山奥の古民家が、野菜フレンチの名店としてよみがえり
数学者への道を歩んでいた経歴から、「フェルマーの料理」の実在モデルと噂されることもある丸山オーナーシェフ。
壁にかかる何枚かの絵画のうち、色彩豊かで優しく心温まる絵は、シェフ自身が描いたものです。

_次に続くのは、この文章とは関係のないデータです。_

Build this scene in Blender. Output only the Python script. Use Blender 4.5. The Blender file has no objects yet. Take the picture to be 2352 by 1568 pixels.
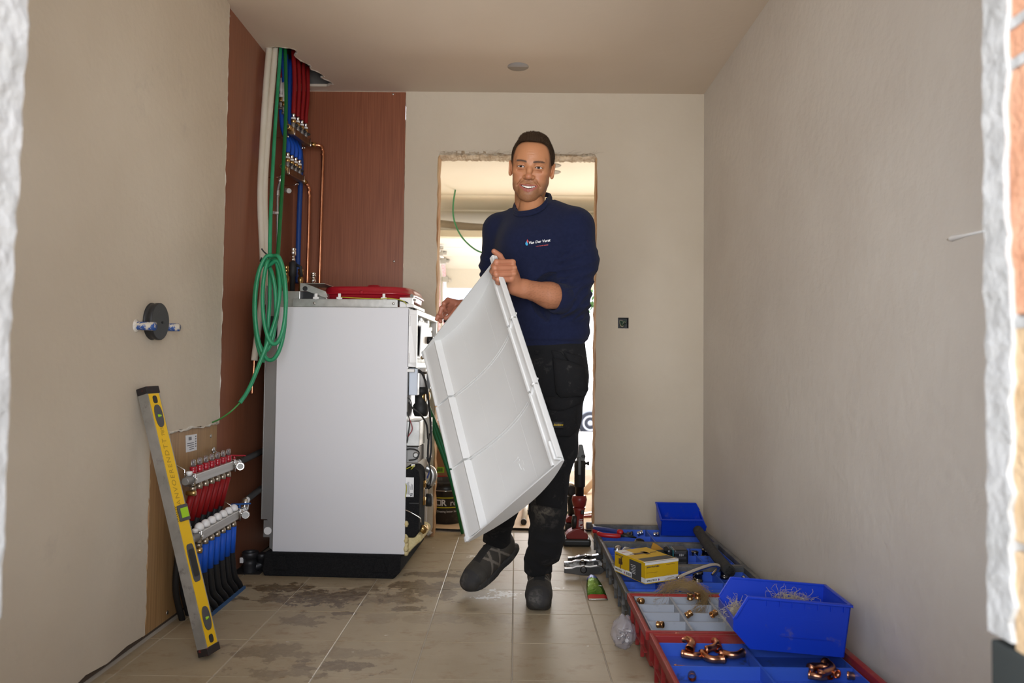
import bpy, bmesh, math, random
import numpy as np
from mathutils import Vector, Matrix, noise
random.seed(7)
PI = math.pi
sc = bpy.context.scene
C = sc.collection

# ------------------------------------------------------------ camera
F, CX, CY = 1700.0, 1176.0, 784.0
_y = Vector((8/F, -59/F, -1.0)).normalized()
_u = Vector((.011, 1, 0))
_z = (_u - _y*_u.dot(_y)).normalized()
_x = _y.cross(_z)
CAM = Vector((0, 0, .93))
def P(px, py, Y):
    """world point at depth Y seen at photo pixel (px,py)"""
    v = Vector(((px-CX)/F, (CY-py)/F, -1.0))
    w = Vector((_x.dot(v), _y.dot(v), _z.dot(v)))
    return CAM + w*(Y/w.y)
def PX(px, py, X):
    v = Vector(((px-CX)/F, (CY-py)/F, -1.0))
    w = Vector((_x.dot(v), _y.dot(v), _z.dot(v)))
    return CAM + w*(X/w.x)
def PZ(px, py, z=0.0):
    v = Vector(((px-CX)/F, (CY-py)/F, -1.0))
    w = Vector((_x.dot(v), _y.dot(v), _z.dot(v)))
    return CAM + w*((z-CAM.z)/w.z)
cam = bpy.data.cameras.new('camera'); cam.sensor_width = 36; cam.lens = 36*F/2352
cam.clip_start = .05; cam.clip_end = 200
cam.dof.use_dof = True; cam.dof.focus_distance = 2.9; cam.dof.aperture_fstop = 3.2
co = bpy.data.objects.new('camera', cam); C.objects.link(co)
R3 = Matrix((_x, _y, _z))      # rows: world axes in camera coordinates
co.matrix_world = Matrix.Translation(CAM) @ R3.to_4x4()
sc.camera = co

# ------------------------------------------------------------ world, sun, exposure
W = bpy.data.worlds.new('world'); sc.world = W; W.use_nodes = True
nt = W.node_tree; nt.nodes.clear()
bg = nt.nodes.new('ShaderNodeBackground'); ow = nt.nodes.new('ShaderNodeOutputWorld')
tc = nt.nodes.new('ShaderNodeTexCoord'); sp = nt.nodes.new('ShaderNodeSeparateXYZ')
rp = nt.nodes.new('ShaderNodeValToRGB')
nt.links.new(tc.outputs['Generated'], sp.inputs[0]); nt.links.new(sp.outputs['Z'], rp.inputs[0])
rp.color_ramp.elements[0].color = (.95, .96, 1.0, 1); rp.color_ramp.elements[0].position = 0.0
rp.color_ramp.elements[1].color = (.62, .74, 1.0, 1); rp.color_ramp.elements[1].position = 1.0
nt.links.new(rp.outputs[0], bg.inputs[0]); bg.inputs[1].default_value = 5.0
nt.links.new(bg.outputs[0], ow.inputs[0])
sun = bpy.data.lights.new('sun', 'SUN'); sun.energy = 9.0; sun.angle = math.radians(.6); sun.color = (1, .93, .82)
so = bpy.data.objects.new('sun', sun); C.objects.link(so)
so.rotation_euler = Vector((.5, .35, .8)).to_track_quat('Z', 'Y').to_euler()
sc.view_settings.view_transform = 'Standard'; sc.view_settings.look = 'None'
sc.view_settings.gamma = 1; sc.view_settings.use_curve_mapping = False
sc.view_settings.exposure = -.24
sc.cycles.max_bounces = 10; sc.cycles.diffuse_bounces = 6; sc.cycles.glossy_bounces = 4
sc.cycles.transmission_bounces = 6; sc.cycles.sample_clamp_indirect = 6.0
sc.cycles.caustics_reflective = False; sc.cycles.caustics_refractive = False
sc.cycles.use_denoising = True
def area(name, loc, rot, sx, sy, energy, col=(1,1,1), portal=False):
    l = bpy.data.lights.new(name, 'AREA'); l.shape = 'RECTANGLE'; l.size = sx; l.size_y = sy
    l.energy = energy; l.color = col
    if portal: l.cycles.is_portal = True
    o = bpy.data.objects.new(name, l); C.objects.link(o); o.location = loc; o.rotation_euler = rot
    return o
area('portal_front', (-.02, .52, 1.36), (math.radians(90), 0, 0), 1.24, 1.44, 1, portal=True)
# daylight falling in through the opening the camera looks through
area('daylight_front', (-.1, -1.4, 1.02), (math.radians(91), 0, 0), 2.6, 1.7, 172, (.95, .97, 1))
# added area light for daylight through the garage end, tilted up at its ceiling
area('daylight_garage', (.9, 6.55, .95), (math.radians(-112), 0, 0), 1.7, 1.3, 60, (1, .95, .87))
area('portal_garage', (.4, 7.0, .9), (math.radians(-90), 0, 0), 2.2, 1.8, 1, portal=True)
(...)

そんな豊かな知性と感性を併せ持つシェフが創作する野菜フレンチ。
前菜、スープからメイン、デザートまで、サブリーユのコース料理は、地元上越の旬な野菜づくしで、美味しく彩られています。
コースの締めデザートは、時々の旬の野菜を主役に据えた「野菜パフェ」です。
野菜パフェ?デザートが野菜?と最初は驚きます。
例えば、以下のような旬な地野菜が、「○○パフェ」として、これまでコースの最終章を見事に締め括ってきました。
アスパラ菜(1~2月)、大根(2月)、雪下ニンジン(3月)、フキノトウ(4月)、レタス(5月)、アスパラ(6月)、キュウリ(6月)、トマト(6月)、トウモロコシ(8月)、えんぴつ茄子(9~10月)、カボチャ(9月)、レンコン(10月)、きのこ(10月)、ほうれんそう(11~12月)、セロリ(12月)といった具合です。

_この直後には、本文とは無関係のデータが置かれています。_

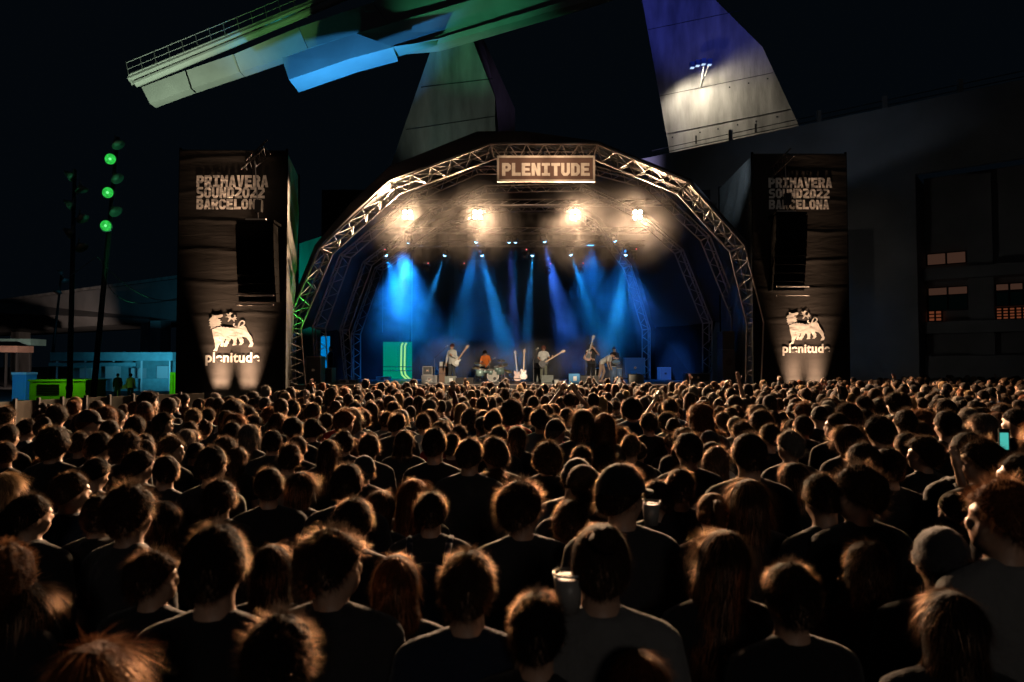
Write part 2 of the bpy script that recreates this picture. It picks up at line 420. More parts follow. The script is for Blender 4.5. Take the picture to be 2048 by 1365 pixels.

サブリーユの野菜パフェを食べるたび、主役の野菜が持つ本来の甘さと、フレンチのコースを締めくくるデザートパフェとしての絶妙な仕上がりに、驚かされます。
シェフの次の言葉を読み、その理由に納得しました。
「野菜パフェはサブリーユのスペシャリテです。普段はデザートにすることのない素材をデザートにすることで、新しい味覚の発見を楽しんでもらえると思います。未知の味の世界に小旅行です。
野菜パフェは、グラスの中での味の変化を大切にしています。グラスの中で、旬な地野菜と相性の良い素材を組み合わせています。グラスの中で素材と素材が融合して、未知の味わいが生まれます。」
山奥の築100年程の古民家が移築され、ビストロとして蘇った
野菜パフェの味と同様に、サブリーユには、その外観からは想像ができないものがあります。
サブリーユの庭は、毎年5月「上越オープンガーデンと花めぐり」のイベント期間中、一般公開されます。

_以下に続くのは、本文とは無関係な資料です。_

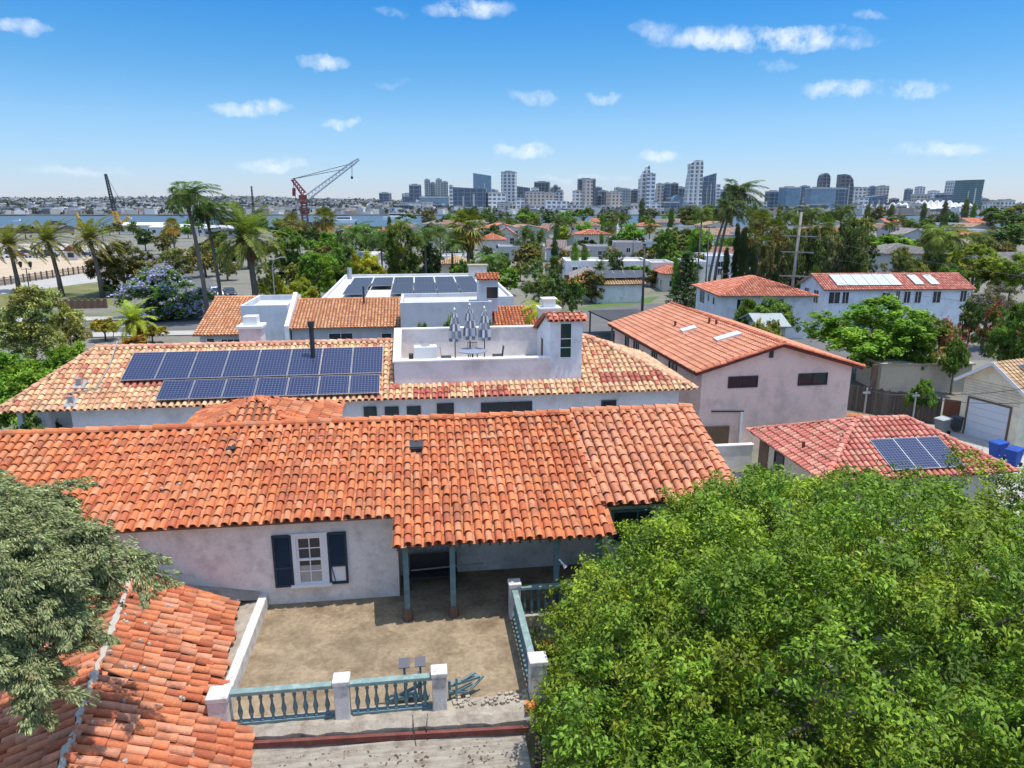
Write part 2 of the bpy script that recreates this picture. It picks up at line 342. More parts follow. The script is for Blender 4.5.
def tile_plane(mb, pts, sp, ex, colf, seg=6, pans=True, jit=1.0, rise=0.38, seed=1, lift=0.0, sheet=True, holes=(), sag=0.0):
    """clay barrel tiles over one roof plane; pts = [eave left, eave right, top right, (top left)] seen from outside"""
    rd = random.Random(seed)
    P = [Vector(p) for p in pts]
    E = (P[1] - P[0]).normalized()
    N = E.cross(P[2] - P[0]).normalized(); S = N.cross(E)
    o = P[0]; poly = [((p - o).dot(E), (p - o).dot(S)) for p in P]
    def inside(a, b, m=0.0):
        n = len(poly)
        for i in range(n):
            (x0, y0), (x1, y1) = poly[i], poly[(i + 1) % n]
            L = math.hypot(x1 - x0, y1 - y0)
            if L < 1e-6: continue
            if ((x1 - x0) * (b - y0) - (y1 - y0) * (a - x0)) / L < -m: return False
        return True
    if sheet:
        mb.face([p + N * (0.005 + lift) for p in P], (0.20, 0.09, 0.055))
    amin = min(p[0] for p in poly); amax = max(p[0] for p in poly); bmax = max(p[1] for p in poly)
    ncol = max(1, int(round((amax - amin) / sp))); sp = (amax - amin) / ncol
    nrow = int(math.ceil(bmax / ex))
    r0 = sp * 0.37
    for i in range(ncol):
        ac = amin + (i + 0.5) * sp; cj = rd.uniform(-1, 1) * 0.03 * jit
        for j in range(nrow):
            b = j * ex
            if not inside(ac, b + ex * 0.35, 0.12 * sp): continue
            if (i, j) in holes: continue
            jj = jit * (1.0 if rd.random() > 0.05 else 2.6)
            da = rd.uniform(-0.012, 0.012) * jj; rot = rd.uniform(-0.035, 0.035) * jj
            db = cj + rd.uniform(-0.02, 0.02) * jj; col = colf(ac, b)
            hz = lift + 0.035 + rd.uniform(0, 0.012) * jj
            if sag: hz += sag * (math.sin(ac * 0.9 + b * 0.5) + math.sin(ac * 0.37 + 1.3)) * 0.5
            b0 = b - 0.04 + db; b1 = min(b + ex + 0.06 + db, bmax + 0.04)
            ra, rb = r0 * 1.04, r0 * 0.86
            h0 = hz + 0.035; h1 = hz - 0.012
            V = []; thick = 0.018 if pans else 0.0
            for (bb, r, h) in ((b0, ra, h0), (b1, rb, h1)):
                for k in range(seg + 1):
                    t = math.pi * k / seg
                    a = ac + da + r * math.cos(t) + rot * (bb - b0); z = h + r * math.sin(t) * (rise / 0.37) - 0.02
                    V.append(o + E * a + S * bb + N * z)
            F = [(k, k + 1, seg + 2 + k, seg + 1 + k) for k in range(seg)]
            if pans:
                n0 = len(V)
                for k in range(seg + 1):
                    t = math.pi * k / seg; r = ra - thick
                    V.append(o + E * (ac + da + r * math.cos(t)) + S * (b0 + 0.002) + N * (h0 + r * math.sin(t) * (rise / 0.37) - 0.02))
                F += [(k + 1, k, n0 + k, n0 + k + 1) for k in range(seg)]
            mb.raw(V, F, col)
            if pans:
                c2 = tuple(x * 0.92 for x in colf(ac, b)); ap = ac + sp / 2
                if inside(ap, b + ex * 0.35, 0.1 * sp):
                    V = []
                    for (bb, h) in ((b0 + 0.02, lift + 0.05), (b1, lift + 0.035)):
                        for k in range(4):
                            t = k / 3.0; a = ap + (t - 0.5) * sp * 0.86; z = h - 0.035 * math.sin(math.pi * t)
                            V.append(o + E * a + S * bb + N * z)
                    mb.raw(V, [(k, k + 1, 5 + k, 4 + k) for k in range(3)], c2)
    return mb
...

色とりどりの薔薇咲く西洋庭園や、カラフルな窓が目をひく、美しい店構えのフレンチレストランが、元々、上越市牧区の山奥あった築100年程の日本の古民家であったことを知れば、誰もが驚くでしょう。
それは、野菜パフェを食したときの感動のような、想像を超えた驚きです。

上越市東北の内陸山間部に位置する、牧区高尾と小川の間の「雨露(うろ)」という、地図に表記されていない山奥の小さな集落に、その古民家はありました。
この古民家は、この地域で唯一の萬屋(よろずや)さんでした。
二階建ての旅籠づくりで、屋根は木端葺でした。
第一次大戦後の戦後恐慌のなかで、二階建てが贅沢とされるようになり、二階があっても造作は禁止されていた時代です。山間地の周辺の民家は茅葺の時代ですから、高くそびえる木端葺二階建ての旅籠づくりの建築は、とても珍しかったでしょう。
そんな貴重な古民家が、丁寧に手壊しの技で解体され、山奥から海辺の町へ降ろされ、移築され、100年あまりの時を経て、新たな生を得てフレンチレストランとして蘇ったのです。
たいせつ古民家としての見どころ
牧区雨露から移築された古民家の立派さは、サブリーユの奥のホールの吹き抜けを見上げると一目瞭然です。
通常の建物の三階に相応する高さの天井へ吹き抜けた空間のはるか高くに組まれた、太く立派な欅の梁組みは圧巻です。
そして採光窓の位置の高さは、この堅牢優美な古民家が、通常の2階の高さまで雪に埋もれてしまう豪雪地に建っていたことを教えてくれます。

構造以外にも、古民家の優美が随所に見られます。
例えば、奥のホールの床板には、フローリングの床には必ずある縦方向の継ぎ目がなく、驚かされます。現代のフローリングは長い場合でも約1.8メートルごとに継ぎ合わせをしますが、サブリーユでは、見たこともないほど長い贅沢な古材の一枚板を、床材として再利用しているのです。

床以外にも、天井、扉、壁等各所に、古材、古い建具、アンティークガラス等がふんだんに再利用されています。

古材や木製建具等のリユースは、その優美さに加えて、カーボンニュートラルという点で極めて重要です。
たいせつ古民家では、古材等の再利用による炭素排出削減の追求を「セピアカーボン」と命名し、古民家再生における重要不可欠な考え方としています。
また、サブリーユでは、古材等の再利用に加えて、断熱材にウールを使っており、環境負荷の軽減が徹底追求されています。
またサブリーユでは、古材や古い建具を再利用する際に、そのまま使うのではなく、明治/大正/昭和レトロ的なデザインのガラスや電灯を組み合わせたり、個室の腰板をヘリンボーンに組んだり、きらびやかな西洋タイルと組み合わせたりしています。
そのため、サブリーユでは、東洋と西洋の美の融合が、随所に見られます。
ワインレッドの優美なデザインのアメリカ製薪ストーブの三方を、大谷石で贅沢に囲み、熱からお客様と建物を護っているのもその一例です。






たいせつ古民家の移築は、古民家イノベーションにより新たな価値を創造する
山奥から下ろされた庄屋の古民家が、新しい土地でビストロとして再び命を吹き込まれ、新しい歴史と物語を紡いでいます。
たいせつ古民家の移築は「古民家x○○」という新結合を可能にし、古民家イノベーションを通じて、古民家の新しい在り方や姿と、新しい価値を創造します。
古民家移築や再生を検討している方にとって、サブリーユは、たいせつ古民家の移築再生が広げる古民家の新たな可能性=古民家イノベーションが創造する新たな価値を体感できる、理想の教科書といえます。